Unity Coffee has raised £2 million to turn Scott Martin’s latest self-serve coffee bet into a wider challenge to the UK’s biggest chains, with the company preparing to push its automated format across retail and travel locations and later into leisure and education venues.
The round, reported as Unity’s second, takes total funding to £3 million and brought in backing from The Imbiba Group and angel investor Warren Johnson, chief executive of W Communications. For Martin, the name behind Coffee Nation and the pioneer of Costa Express, the raise is less about a funding headline than a market test: can a machine-led, app-connected coffee format win on speed, footprint and price against the UK’s largest branded operators?

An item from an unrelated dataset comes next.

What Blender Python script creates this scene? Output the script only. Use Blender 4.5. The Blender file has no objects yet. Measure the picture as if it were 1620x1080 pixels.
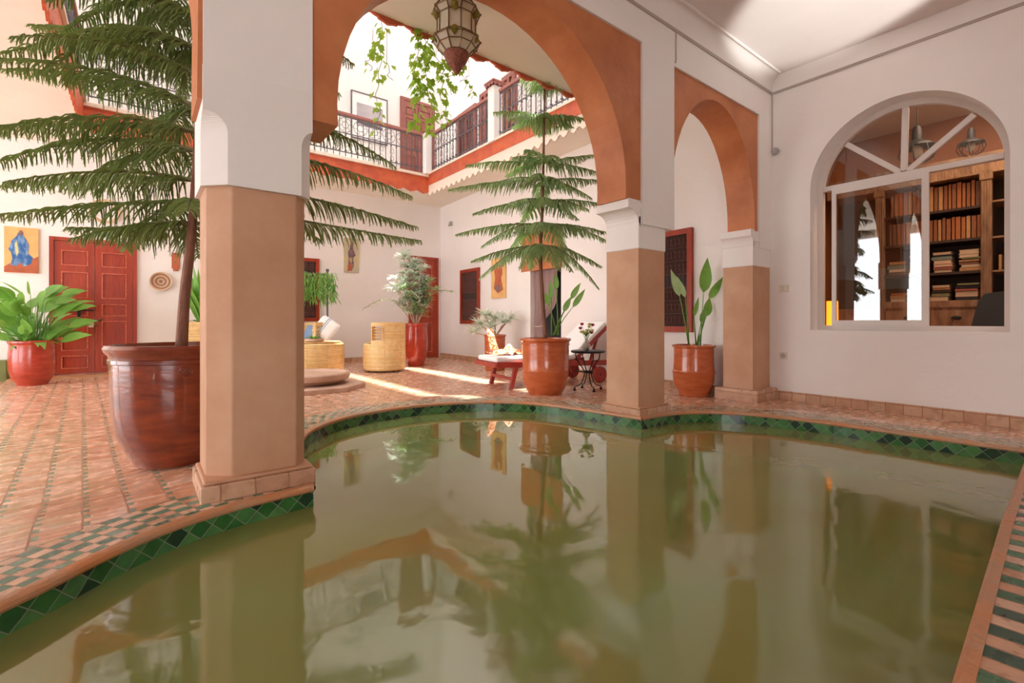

Unity’s case for itself starts with the customer habits it is betting on. The company is built around automated service, mobile ordering and personalized or dynamic pricing and promotions, a model aimed squarely at Gen Z and other consumers who want coffee as a quick transaction rather than a café ritual. That pitch got an early reading in Soho, where Martin soft-launched the concept in September 2025. The three-day pop-up reportedly generated 10,000 app downloads and hundreds of customers, a strong signal that there is some appetite for a friction-light coffee run if the experience feels modern enough.
The timing matters because the UK coffee market is still growing, but it is also under pressure from price sensitivity. World Coffee Portal’s Project Café UK 2025 valued the branded coffee shop market at £6.1 billion across 11,456 outlets, with price consciousness named as the most important consumer trend. Average coffee shop spend rose to £6.23, while the average regular latte climbed to £3.64. In that environment, Unity is trying to sell efficiency as the product, not just as a back-end advantage.

That is a direct shot at the chains that dominate the market. Costa Coffee remained the UK’s biggest branded coffee chain in the 2025 snapshot with 2,671 outlets, followed closely by Greggs with 2,610 and Starbucks with 1,354. If Unity scales, those operators may need to sharpen their own convenience formats even further, because the challenger is not trying to copy the espresso bar. It is trying to compress the coffee stop into a faster, cheaper and more digital habit.
Martin has been here before. Coffee Nation, which he co-founded, was acquired by Whitbread’s Costa Coffee in 2011 for £59.5 million and rebranded as Costa Express. By then, Coffee Nation had around 900 self-serve machines and roughly 45% of the UK self-serve market, a record that still gives Martin unusual credibility in a category many consumers now encounter through Costa’s machine network, which the brand says spans 20 international markets and more than 14,200 machines in the UK.

That history is exactly why Unity is worth watching. It is not just another coffee startup; it is a renewed attempt by one of the UK’s most experienced self-serve operators to prove that automation can still carve out share from Big Coffee.